Fast forward twenty-three years and twenty books and that baby – Lt. Tattoo – is moving out and getting married. Suddenly, my mind is embracing more again. Ambition, that strange, strong desire to achieve bigger goals, has me in its grips.
And yet I’m still floundering as to what to do. Being ambitious means taking control of your own destiny. It means working toward your goals with an almost ruthless focus. But old lessons – old personas – die hard. I have spent 53 years living the rules of my childhood: Take care of your family. Shoulder the emotional labor. Be there for others. Don’t make waves. Be likable.
Breaking free of these rules means being uncomfortable. Learning to live with feeling guilty because I said ‘No’. Staying strong in the face of the inevitable pushback from my family and friends. (Because let’s face it – no one likes change. Even the most supportive of family really mean they’ll be supportive so long as their life doesn’t get upended. )
I’ll say it right now – I hate feeling uncomfortable. The other week I told a friend that our write-in sessions weren’t as productive for me as I hoped, and so I was backing out. I felt guilty for days over letting her down. That’s because I want the whole world to happy. More important, I want the whole world to be happy with me. Always. (Another great lesson of my childhood – don’t let people see your flaws. Or your personality if it’s less than perfect.)
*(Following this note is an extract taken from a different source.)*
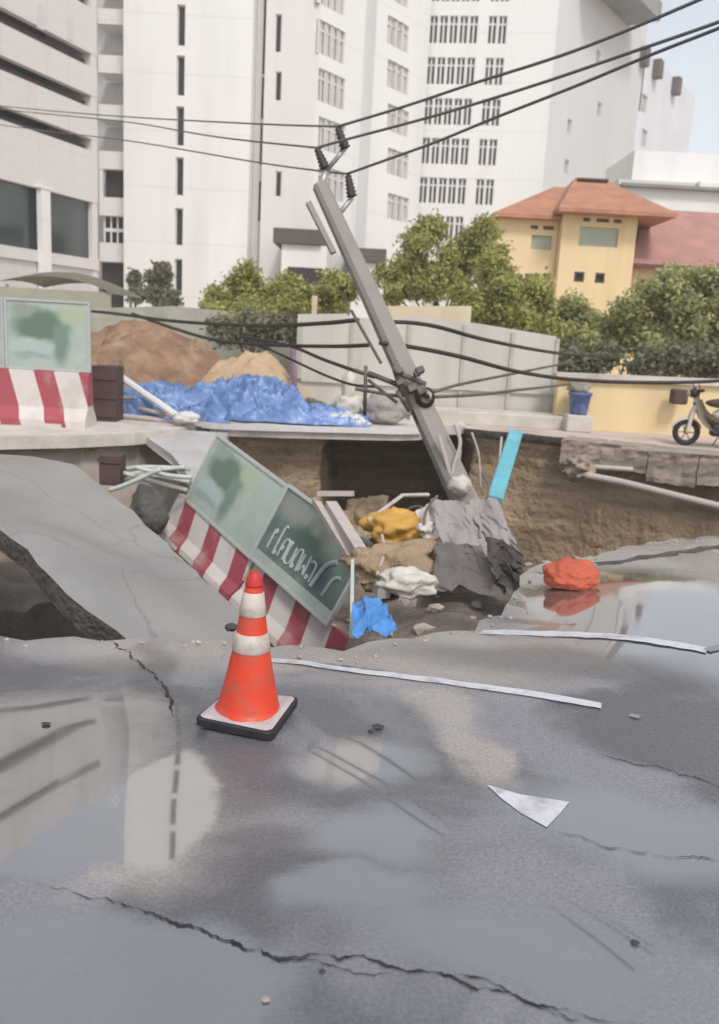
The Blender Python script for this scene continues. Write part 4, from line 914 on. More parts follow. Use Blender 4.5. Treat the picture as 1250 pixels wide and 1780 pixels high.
# ------------------------------------------------------------------ striped barriers and green panels
def barrier_mesh(Lb, hk=1.0, wk=1.0):
    prof = [(y*wk, z*hk) for y, z in ((-.28, 0), (-.28, .10), (-.14, .28), (-.09, .82), (.09, .82), (.14, .28), (.28, .10), (.28, 0))]
    bm = B(); n_ = max(2, int(Lb/.25)); rows = []
    for i in range(n_+1): rows.append([bm.verts.new((Lb*i/n_, y, z)) for y, z in prof])
    for a_, b_ in zip(rows, rows[1:]):
        for k in range(len(prof)): bm.faces.new((a_[k], b_[k], b_[(k+1) % 8], a_[(k+1) % 8]))
    bm.faces.new(rows[0]); bm.faces.new(rows[-1][::-1]); return bm
def frameM(O, ex, ez):
    ex = ex.normalized(); ez = (ez-ex*ez.dot(ex)).normalized(); ey = ez.cross(ex); M = Matrix((ex, ey, ez)).transposed().to_4x4(); M.translation = O; return M
def barrier(M, Lb, label, group='red and white striped barriers', hk=1.0, wk=1.0):
    root = empty('barrier', M=M, label=label, cat='barrier', group=group)
    link('barrier_body', barrier_mesh(Lb, hk, wk), stripes, root)
    bm = B(); box(bm, .35, .6, -.30*wk, .30*wk, .0, .05); box(bm, Lb-.6, Lb-.35, -.30*wk, .30*wk, 0, .05); link('foot_block', bm, con_pale, root)
    return root
def panel(M, Lp, Hp, label, kind, group='green printed panels above the barriers'):
    root = empty('printed_panel', M=M, label=label, cat='panel', group=group)
    bm = B(); box(bm, 0, Lp, -.012, .012, 0, Hp); link('sheet', bm, {'dark': print_dark, 'pale': print_pale}.get(kind, sheet_pale), root)
    bm = B(); t = .035
    for q in ((-t, Lp+t, 0-t, 0), (-t, Lp+t, Hp, Hp+t)): box(bm, q[0], q[1], -.03, .03, q[2], q[3])
    for q in ((-t, 0), (Lp, Lp+t)): box(bm, q[0], q[1], -.029, .029, 0, Hp)
    link('frame', bm, sheet_edge, root)
    def art(nm, pts, m, y=-.016, th=.003):
        bm = B(); f = [bm.verts.new((p[0]*Lp, y, p[1]*Hp)) for p in pts]; b_ = [bm.verts.new((p[0]*Lp, y+th, p[1]*Hp)) for p in pts]; bm.faces.new(f); bm.faces.new(b_[::-1])
        for i in range(len(pts)): bm.faces.new((f[i], b_[i], b_[(i+1) % len(pts)], f[(i+1) % len(pts)]))
        return link(nm, bm, m, root)
    if kind == 'dark':
        art('pale_band', [(.0, .0), (1, .0), (1, .13), (.0, .13)], sheet_pale)
        bm = B()        # row of rounded white letters
        def st(pts, r=.013):
            tube(bm, smooth_path([Vector((p[0], -.016, p[1])) for p in pts], 5), r, 6)
        x0, z0, h = .10*Lp, .22*Hp, .24*Hp
        def loop(cx, cz, r): st([(cx+r*math.cos(k*.785), cz+r*math.sin(k*.785)) for k in range(9)], .012)
        st([(x0, z0), (x0, z0+h)]); loop(x0+.02, z0+h, .022)
        st([(x0+.14, z0), (x0+.14, z0+h*1.45), (x0+.19, z0+h*1.5)]); loop(x0+.155, z0+.01, .02)
        x = x0+.23; st([(x, z0+h*.55), (x+.03, z0+h), (x+.1, z0+h*.95), (x+.11, z0)]); loop(x+.02, z0+h*.5, .02); st([(x, z0+h*.5), (x, z0)])
        x += .145; st([(x, z0+h), (x, z0+.02), (x+.1, z0+.02), (x+.11, z0+h)]); loop(x-.01, z0+h, .02)
        x += .145; st([(x, z0), (x, z0+h*.6), (x+.03, z0+h), (x+.09, z0+h), (x+.11, z0)]); loop(x+.02, z0+.02, .02)
        x += .145; st([(x, z0+h), (x, z0+.02), (x+.06, z0+h*.5), (x+.11, z0+.02), (x+.10, z0+h*1.1)])
        x += .145; st([(x, z0+h*.9), (x+.05, z0+h), (x+.1, z0+h*.8), (x+.1, z0)]); loop(x+.03, z0+.03, .02)
        link('lettering', bm, letter, root)
        bm = B(); st([(.70*Lp, .2*Hp), (.74*Lp, .5*Hp), (.82*Lp, .62*Hp)], .03); st([(.84*Lp, .2*Hp), (.86*Lp, .42*Hp), (.92*Lp, .5*Hp)], .022); link('emblem', bm, sheet_pale, root)
    return root
# standing on the left deck
S1 = at(158, 741, 13.2); S0 = at(0, 741, 13.2)
hb = at(80, 648, 13.2).z
b1 = barrier(Matrix.Translation((S1.x-3.0, 13.2, .02)), 3.0, 'upright red and white barrier standing on the left deck')
zp = .84; hp = at(100, 527, 13.2).z-.87
panel(Matrix.Translation((at(14, 600, 13.2).x, 13.2, .88)), at(154, 600, 13.2).x-at(14, 600, 13.2).x, hp, 'upright pale green panel on top of the standing barrier', 'pale')
panel(Matrix.Translation((at(8, 600, 13.2).x-1.3, 13.25, .88)), 1.25, hp, 'upright pale panel cut by the left edge of the picture', 'plain')
# fallen pair in the hole
FA = at(285, 926, 11.6); FB = at(512, 1146, 9.2); ex = FB-FA; Lx = ex.length; ex.normalize(); ez = Vector((.42, .0, .82))
LB = 1.95
for k in range(2):
    M = frameM(FA+ex*(k*(LB+.03)), ex, ez); M = M @ Matrix.Rotation(R(-2 if k else 1.5), 4, 'X')
    barrier(M, LB, ['fallen red and white barrier, the farther one in the hole', 'fallen red and white barrier, the nearer one behind the traffic cone'][k], hk=.74, wk=.5)
M1 = frameM(at(326, 868, 11.45), at(436, 966, 10.2)-at(326, 868, 11.45), ez)
panel(M1, (at(436, 966, 10.2)-at(326, 868, 11.45)).length, .95, 'pale green panel of the fallen pair, leaning by the tilted slab', 'pale')
a_, b_ = at(440, 968, 10.1), at(570, 1082, 8.85)
M2 = frameM(a_, b_-a_, Vector((.46, 0, .82)))
panel(M2, (b_-a_).length, .95, 'dark green panel with white lettering fallen behind the traffic cone', 'dark')

# ------------------------------------------------------------------ leaning utility pole
PBs = at(812, 880, 9.9); PTp = at(556, 322, 11.2); ax = PTp-PBs; PL_ = ax.length; axn = ax.normalized()
pr = empty('utility_pole', M=frameM(PBs-axn*.9, (Vector((1, .15, 0))-axn*axn.dot(Vector((1, .15, 0)))), axn), label='tall square concrete utility pole leaning left over the hole', cat='utility pole')
Minv = pr.matrix_world.inverted()
def pl(v): return Minv @ Vector(v)
bm = B(); H_ = PL_+.9
def sq(z, w_): return [(-w_, -w_, z), (w_, -w_, z), (w_, w_, z), (-w_, w_, z)]
r0, r1_ = .155, .088; rows = []
for i in range(9):
    t = i/8; w_ = r0+(r1_-r0)*t; c = .42*w_; z = H_*t
    rows.append([bm.verts.new(p) for p in ((-w_+c, -w_, z), (w_-c, -w_, z), (w_, -w_+c, z), (w_, w_-c, z), (w_-c, w_, z), (-w_+c, w_, z), (-w_, w_-c, z), (-w_, -w_+c, z))])
for a_, b_ in zip(rows, rows[1:]):
    for k in range(8): bm.faces.new((a_[k], a_[(k+1) % 8], b_[(k+1) % 8], b_[k]))
bm.faces.new(rows[0][::-1]); bm.faces.new(rows[-1]); link('pole_shaft', bm, pole_con, pr)
s0 = pl(at(536, 352, 11.05)); s1 = pl(at(580, 440, 10.9)); bm = B(); tube(bm, [s0, s1], .045, 4, twist=R(45)); link('channel', bm, pole_con, pr)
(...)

Ambition also means finding mentors and role models to help pull me along. I’m seeking to expand my tribe with positive, like-minded ambitious writers who are ready to take on new challenges. People who force me to challenge myself and step out of my comfort zone. How do I do this? I’m not sure. Network. Get over my fear of talking to writers more successful than I am. Stalk people online. If anyone’s got any suggestions, I’m totally up for listening.
Why am I babbling about all of this on my blog? I’m not exactly sure other than because this is the one place other than my journal where I can bare my soul. And who knows? Maybe there’s someone else out there in the same boat I’m in. Over fifty, wanting to build something bigger out of their career, and still bound by insecurities and fear of failure.
If there is – I’m here for you. We can sink or swim together.